Prices declined throughout much of 2023 amid record US natural gas production, flat natural gas consumption, and relatively high natural gas inventories A mild winter rounded out 2023, leading to even lower prices in early 2024.
Dry natural gas production averaged 106 billion cubic feet per day (Bcf/d) in November and December – the most ever produced – at a time when warmer-than-usual temperatures meant less natural gas was consumed for space heating.
However, natural gas production began to decrease in the first half of 2024, following a decline in mid-January owing to Winter Storm Heather and historically low prices. Total dry natural gas production fell to 101.6 Bcf/d in April, the least since December 2022 (100.2 Bcf/d). As a result, less natural gas than average has been injected into US storage so far this injection season (April–October), with May and June injections averaging 11% and 31% below their respective five-year averages, although inventories remain above their previous five-year range. As production has decreased and inventories are nearing the range of the previous five years, prices have increased from February and March but remain near historic lows.
Consumption and storage
According to the National Oceanic and Atmospheric Administration, December 2023 was the warmest December on record in many areas of the USA, at a time when most households typically use natural gas for space heating. In December 2023, natural gas consumption in the residential and commercial sectors averaged a combined 34 Bcf/d, 19% less than December year-ago levels.

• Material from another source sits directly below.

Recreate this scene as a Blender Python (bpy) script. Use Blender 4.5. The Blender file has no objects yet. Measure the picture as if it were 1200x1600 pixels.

Because of high production and flat consumption, less natural gas was withdrawn from storage inventories this winter. Over the winter 2023–24 heating season (November 1–March 31), natural gas inventories averaged 13% more than the year-ago average and nearly 18% more than the five-year (2019–23) average, according to the EIA’s Weekly Natural Gas Storage Report. Relatively full storage contributed to lower natural gas prices over this heating season. In the EIA’s most recent report, for the week ending 12 July, natural gas in working US storage was at a level 17 % higher than the previous five-year average for this time of the year.